Guillaume Lesay '93

Guillaume Lesay truly knows what it means to have a global perspective, as the Yale SOM chapter leader in France, and as a long-time global employee of GE—currently working as an Operations Leader in Paris. It is no surprise then, that Guillaume is most excited about the school’s recent MAM and Global Network initiatives, which he says are “the only way forward for education, business, society, and everyone’s personal development.”

“I stay engaged with SOM because I have kept in contact with great classmates, I enjoyed the program and the quality of the professors, and I admire the campus and the level of excellence it exudes around the globe. I hope I can enhance the sense of community of the alumni in France through my commitment as the French Chapter Leader.”

What have you been up to since Graduation?
Shockingly enough, I have stayed with the same employer since graduation, GE! What happened is that I was hired in the US, trained in the US to the corporate culture and technical expertise of this truly huge company, with the objective to become a global leader and help integrate foreign acquisitions. After two years in Connecticut, I, in effect, became a global employee and spent the following 18 years working on acquisition integrations across several countries--primarily in France, but also Brazil, Singapore and Turkey. Acquisition integrations require a high level of cultural sensitivity and agility to find consensus, while remaining focused on the end objective of making an acquisition an accretive business decision. I was fortunate enough that my wife, an architect, agreed to follow the path and we have had great personal pleasure and shared interests in discovering and settling in different cultures.
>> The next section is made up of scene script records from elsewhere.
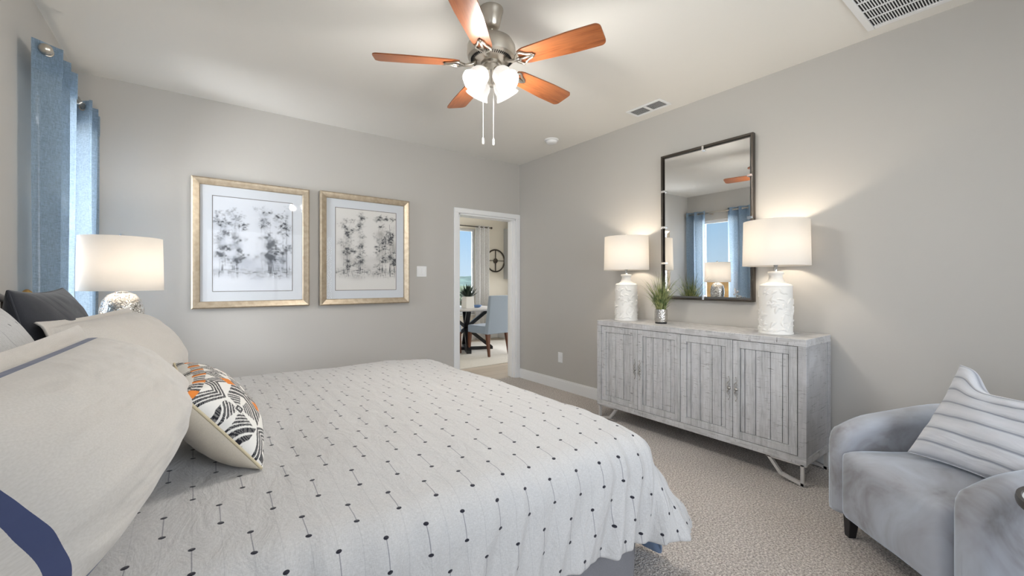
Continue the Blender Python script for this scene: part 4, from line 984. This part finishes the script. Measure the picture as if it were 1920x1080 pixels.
for k in range(2): a = PI/4+k*PI/2+.35; c, s = math.cos(a), math.sin(a); beam(bm, (c*.48, s*.48, .025), (-c*.48, -s*.48, .025), .04, .025); beam(bm, (c*.42, s*.42, .715), (-c*.42, -s*.42, .715), .04, .012)
obj('pedestal', bm, M_black, tb)
def dchair():
    t = thing('dining_chair', 'pale blue upholstered dining chair with walnut legs standing in the doorway view', 'chair')
    bm = NB(); box(bm, -.24, .24, -.27, .20, .36, .49); obj('seat', bm, M_bluecloth, t, bevel=.02)
    bm = NB(); v = [bm.verts.new(p) for p in ((-.25, .17, .36), (.25, .17, .36), (.25, .26, .36), (-.25, .26, .36), (-.27, .30, 1.0), (.27, .30, 1.0), (.27, .36, 1.0), (-.27, .36, 1.0))]
    for f in ((3, 2, 1, 0), (4, 5, 6, 7), (0, 1, 5, 4), (1, 2, 6, 5), (2, 3, 7, 6), (3, 0, 4, 7)): bm.faces.new([v[i] for i in f])
    obj('backrest', bm, M_bluecloth, t, bevel=.015)
    for sx_ in (-1, 1):
        for yy, yt in ((-.25, -.235), (.27, .215)): bm = NB(); taper(bm, (sx_*.225, yy, 0), .016, (sx_*.215, yt, .365), .026); obj('leg', bm, M_walnut, t)
    return t
c1 = dchair(); c1.location = (3.995, 6.00, .008); c1.rotation_euler = (0, 0, math.radians(188))
c2 = copy_tree(c1); c2.location = (3.34, 6.50, .008); c2.rotation_euler = (0, 0, math.radians(96)); c2['label'] = 'second pale blue dining chair, mostly hidden behind the left door casing'
for c in (c1, c2): c['group'] = 'blue dining chairs around the round table'
pt = thing('potted_plant', 'dark spiky succulent in a white square pot on the dining table', 'plant', (3.80, 6.36, .771))
bm = NB(); taper(bm, (0, 0, 0), .085, (0, 0, .20), .075); taper(bm, (0, 0, .19), .07, (0, 0, .205), .07); obj('pot', bm, M_ceramic, pt, bevel=.012)
bm = NB(); rs = random.Random(3)
for k in range(34):
    a = k*2.4; el = .15+1.15*(k/34); L = .20; n = 6; d = Vector((math.cos(a)*math.cos(el), math.sin(a)*math.cos(el), math.sin(el))); side = Vector((-math.sin(a), math.cos(a), 0)); prev = None; pos = Vector((0, 0, .19))
    for q in range(n+1):
        u = q/n; w = .022*math.sin(PI*(u*.85+.15))+.001; cp = pos+d*L*u+Vector((0, 0, .05*u*u)); p = (bm.verts.new(cp-side*w), bm.verts.new(cp+Vector((0, 0, -.006))), bm.verts.new(cp+side*w))
        if prev: bm.faces.new((prev[0], prev[1], p[1], p[0])); bm.faces.new((prev[1], prev[2], p[2], p[1]))
        prev = p
obj('foliage', bm, M_dgreen, pt)
bw = NB(); lathe(bw, [(.04, 0), (.07, .012), (.10, .045), (.098, .046), (.065, .016), (.005, .008)], 32, Matrix.Translation((4.02, 6.42, .771)))
tagp(obj('bowl', bw, simple('blue_glaze', (.10, .19, .38), .3), smooth=True), 'small blue bowl on the dining table beside the blue chair', 'bowl')
# iron wheel wall decor
wd_ = thing('wall_medallion', 'round dark iron wheel decoration on the cream dining wall', 'wall decor', (5.27, DY1, 1.70))
bm = NB(); tube(bm, [(.24*math.cos(a), -.02, .24*math.sin(a)) for a in np.linspace(0, 2*PI, 49)[:-1]], .016, 8, closed=True); obj('rim', bm, M_bronze, wd_, smooth=True)
bm = NB()
for a in (0, PI/2): beam(bm, (.25*math.cos(a), -.02, .25*math.sin(a)), (-.25*math.cos(a), -.02, -.25*math.sin(a)), .009, .006)
obj('spoke', bm, M_bronze, wd_)
bm = NB(); lathe(bm, [(.055, 0), (.055, .012), (.03, .02), (.005, .022)], 24, Matrix.Translation((0, -.012, 0)) @ Matrix.Rotation(PI/2, 4, 'X')); obj('hub', bm, M_bronze, wd_, auto=40)
curtain('pale grey pleated curtain beside the dining room window', DY1-.10, 4.70, 5.05, 2.43, .03, 3, .035, M_curt2, False, axis='x', seed=3, header=False)
rd = thing('curtain_rod', 'dark curtain rod over the dining room window', 'curtain rod', (4.2, DY1-.10, 2.40))
bm = NB(); tube(bm, [(-.95, 0, 0), (.89, 0, 0)], .011, 10); obj('pole', bm, M_bronze, rd)
bm = NB(); sphere(bm, (.905, 0, 0), .024); obj('finial', bm, M_bronze, rd, smooth=True)
for xx in (-.8, .86):
    bm = NB(); tube(bm, [(xx, .1, -.02), (xx, 0, -.013)], .006, 6); obj('bracket', bm, M_bronze, rd)
# kitchen units at the far right of the doorway
M_cab = simple('light_grey_cabinet', (.46, .47, .48), .5)
kc = thing('wall_cabinet', 'light grey upper kitchen cabinet right of the iron wheel', 'cabinet', (5.95, DY1-.17, 1.30))
bm = NB(); box(bm, -.45, .45, -.15, .168, 0, 1.12); obj('body', bm, M_cab, kc, bevel=.003)
for s in (-1, 1):
    bm = NB(); xa, xb = (s*.225-.218, s*.225+.218); box(bm, xa, xb, -.17, -.15, .006, 1.114); box(bm, xa, xa+.05, -.176, -.17, .006, 1.114); box(bm, xb-.05, xb, -.176, -.17, .006, 1.114); box(bm, xa+.05, xb-.05, -.176, -.17, 1.064, 1.114); box(bm, xa+.05, xb-.05, -.176, -.17, .006, .056); d = obj('door', bm, M_cab, kc)
    bm = NB(); tube(bm, [(-s*.0+s*.03, -.19, .08), (s*.03, -.19, .20)], .005, 8); obj('handle', bm, M_nickel, d)
kb = thing('base_cabinet', 'white base kitchen cabinet with pale counter behind the blue dining chair', 'cabinet', (5.95, DY1-.30, 0))
bm = NB(); box(bm, -.62, .62, -.26, .28, .0, .89); obj('body', bm, M_trim, kb, bevel=.003)
bm = NB(); box(bm, -.64, .64, -.29, .29, .89, .93); obj('countertop', bm, simple('pale_quartz', (.75, .75, .74), .25), kb, bevel=.004)
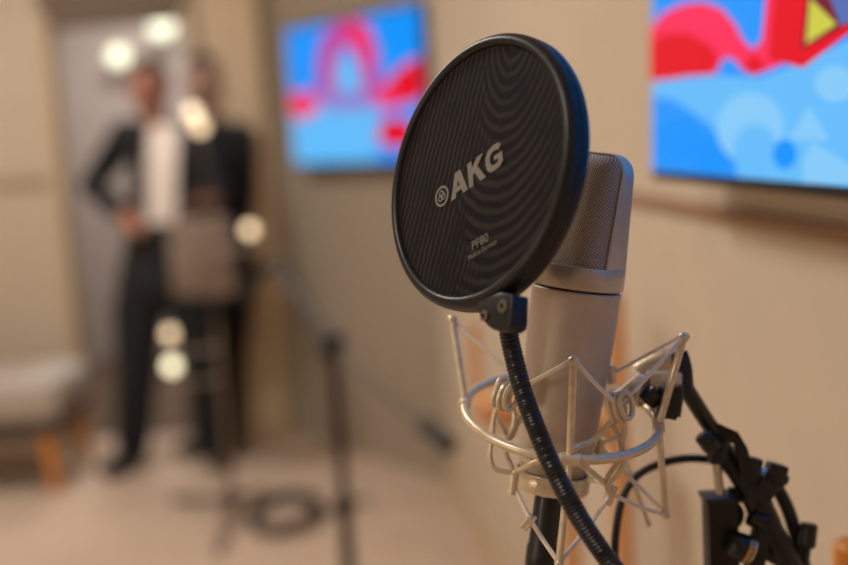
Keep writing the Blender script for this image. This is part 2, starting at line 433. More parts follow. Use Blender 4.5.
# ================================================================== POP FILTER
PF_C = P(475.4, 170.5, .70)
tl = math.radians(12.0); ca, sa = .585, .811
nP = (-F * ca + (-R * math.cos(tl) + U * math.sin(tl)) * sa).normalized()
eU = (U - nP * U.dot(nP)).normalized(); eR = eU.cross(nP).normalized()
if eR.dot(R) < 0: eR = -eR
RI = .0742
KP = 1.018
pf = thing('pop_filter', 'round black microphone screen with grey lettering on a ribbed flexible arm', 'pop filter', PF_C - eU * RI)
prof = [(.0732, -.0105), (.0732, .0006), (.0738, .0020), (.0750, .0031), (.0764, .0034), (.0780, .0029), (.0795, .0016), (.0806, -.0004), (.0811, -.0026),
        (.0811, -.0040), (.0806, -.0046), (.0806, -.0052), (.0811, -.0057), (.0812, -.0070), (.0811, -.0100), (.0803, -.0118), (.0786, -.0128), (.0745, -.0126), (.0732, -.0105)]
prof = [(r * KP, z) for r, z in prof]
MB().lathe(PF_C, nP, prof, 128).build('rim', M['rimblack'], pf)
def disc(z, name, m):
    b = MB(); n, K = 96, 8
    rows, uvs = [], []
    for i in range(K + 1):
        r = .0742 * KP * max(i, .02) / K
        rows.append([PF_C + nP * z + (eR * math.cos(2 * PI * j / n) + eU * math.sin(2 * PI * j / n)) * r for j in range(n)])
        uvs.append([(r / .074 * math.cos(2 * PI * j / n), r / .074 * math.sin(2 * PI * j / n)) for j in range(n + 1)])
    b.grid(rows, True, True, False, uvs=uvs)
    return b.build(name, m, pf)
cloth = disc(.0004, 'mesh_screen', M['cloth'])
disc(-.0088, 'mesh_screen', M['cloth'])
PO = PF_C + nP * .0004
def on(x, y, lift=.0003): return hit(x, y, PO + nP * lift, nP)
# lettering polygons in a skewed cell: (u along the baseline, v up)
O_ = on(451, 201.5); Eb = on(503.5, 164.5); bx = (Eb - O_); by_ = on(448.8, 177.5) - O_
def lt(polys, ox, w):
    return [[(ox + u * w, v) for u, v in p] for p in polys]
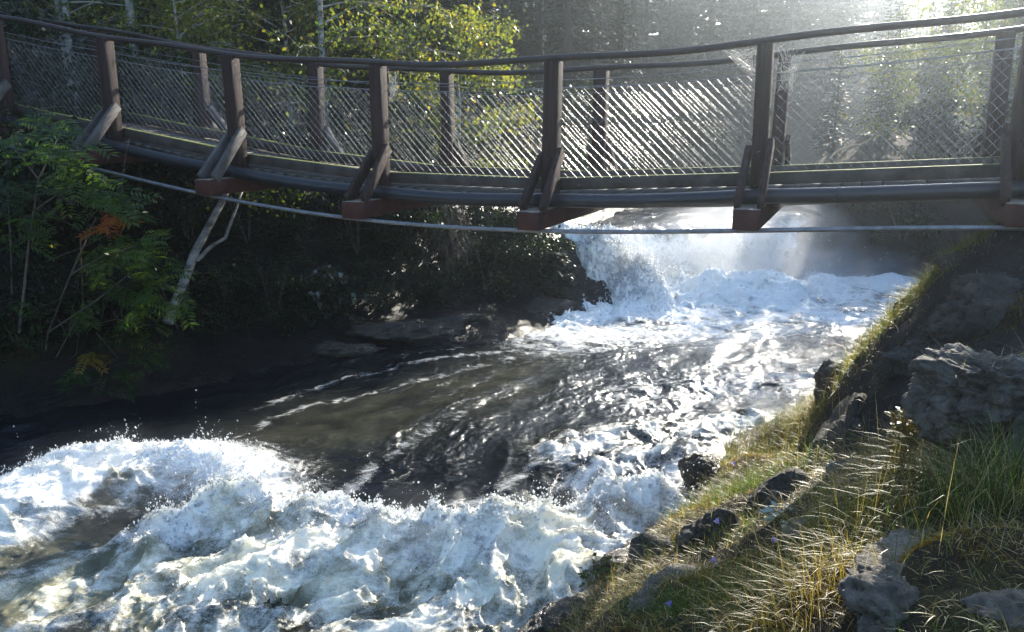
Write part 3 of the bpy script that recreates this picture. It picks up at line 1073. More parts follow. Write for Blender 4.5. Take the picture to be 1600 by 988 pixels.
rock("half-buried stone at the foot of the dark slab", 1260, 835, 3.75, (0.15, 0.12, 0.10), 51, M['rock'], planes=8, rot=0.1)
rock("wide black rock shelf along the far shadowed bank", 690, 516, 11.2, (1.5, 0.55, 0.32), 61, M['rock_wet'], planes=9, rot=0.45, rough=0.16)
rock("wet rock tip of the shadowed bank reaching into the pool", 838, 492, 12.3, (0.75, 0.45, 0.30), 63, M['rock_wet'], planes=9, rot=0.35, rough=0.16)
rock("small black stone at the very point of the far bank", 892, 490, 12.6, (0.24, 0.2, 0.13), 65, M['rock_wet'], planes=7)
rock("low dark rock at the shadowed bank below the shiny shrub", 520, 552, 10.2, (0.7, 0.35, 0.2), 67, M['rock_wet'], planes=9, rot=0.4, rough=0.16)

# ------------------------------------------------------------------ trees


def rnd_perp(n):
    v = rng.normal(0, 1, (n, 3))
    return v / np.linalg.norm(v, axis=1)[:, None]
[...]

What impact has Yale SOM and being a member of the SOM community had on your life and career?
As a foreign student, I might have benefitted from Yale SOM in a different way than my US classmates. Yale SOM introduced me to the American management style and business environment. Its mission and courses helped confirm in my mind the interdependency of public and private sectors, a prevailing situation in Europe and elsewhere in the world, in particular in the emerging markets. It also reinforced my interest in international economic development. Prior to my years at SOM, I had lived and worked in Indonesia, and was eager to develop an ability to help communities in emerging markets mixing academic and practical learnings. With the exciting evolution of my career at GE, this vision has not materialized, but is still a path I will consider when an opportunity arises. It is during all these years that I also realized how virtually non-existent the SOM community was outside the US, where I was operating. Now that I am settling in France, is the time to work on this and support the recent Chapter initiative.

The school’s mission is to educate leaders for business and society, looking at your current career and interests, what does this mean to you?
To me, this does not mean that the School’s mission is to educate leaders for one or the other, but for both business and society. I learned then, and now know, that one cannot be disconnected from another. One concrete example is about the rise of regulation in the financial sector, and how to consider this a business enabler rather than just a waste of time. In Europe, we’re more used to regulation and there is a strong belief that markets can’t operate without boundaries. A lot (but not all) new regulations and controls implemented in the financial sector since the last financial crisis were actually already operational in many of our foreign subsidiaries. Through my different positions, I have striven to understand and accept the rules of the game, rather than try to bend or circumvent them.

What drives you to do the type of work that you do?
The belief that even in a capitalistic environment, you can apply the tenets of social responsibility. Through acquisitions and globalization, GE’s corporate culture has tremendously evolved over the last 20 years, and I took part in this, albeit a small part. I am also accumulating experiences that can be transferred into society at some point of my future career.

If you could tell a current student one thing, what would it be?
Let SOM transform the way you see your environment, and, when you leave the School, do something different from when you come into it.